Once your final research product is complete, you will have to make decisions about how to maintain this product. If you have created a digital publication as part of your digital research project, you will need to determine how long to keep this publication live, as well as the work that will need to occur to keep it live.
American University Research Archive: AU's institutional repository preserves and makes a variety of outputs by AU researchers openly available, including working papers, preprints, manuscripts, datasets, theses & dissertations, and more.
Managing Research Assets Handout: This handout, used during a workshop taught by Digital Humanist Miriam Posner, has tips for preserving your digital assets and questions to consider for establishing a data workflow.
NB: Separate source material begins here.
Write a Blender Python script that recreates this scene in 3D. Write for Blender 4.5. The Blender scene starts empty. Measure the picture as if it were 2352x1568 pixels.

Preserving Your Research Data: This Programming Historian lesson provides concrete examples of how to document digital research.
Guidelines for Preserving New Forms of Scholarship: You can use these guidelines, developed at NYU, to create digital publications that are more likely to be preservable in the long term.
The Endings Project: This project, hosted at the University of Victoria, addresses the challenges of preserving and future-proofing digital humanities projects via workable processes and technologies, so that access to research isn't cut off over time. Site includes links to principles, code, and other resources.
Keep Research Data Organized: This short (5m 42s) Knowledge Clip, produced by Ghent University, explains how to keep your research files organized as your complete a research project. This clip provides tips and best practices for different aspects of file organization, such as file naming, folder structure and version control.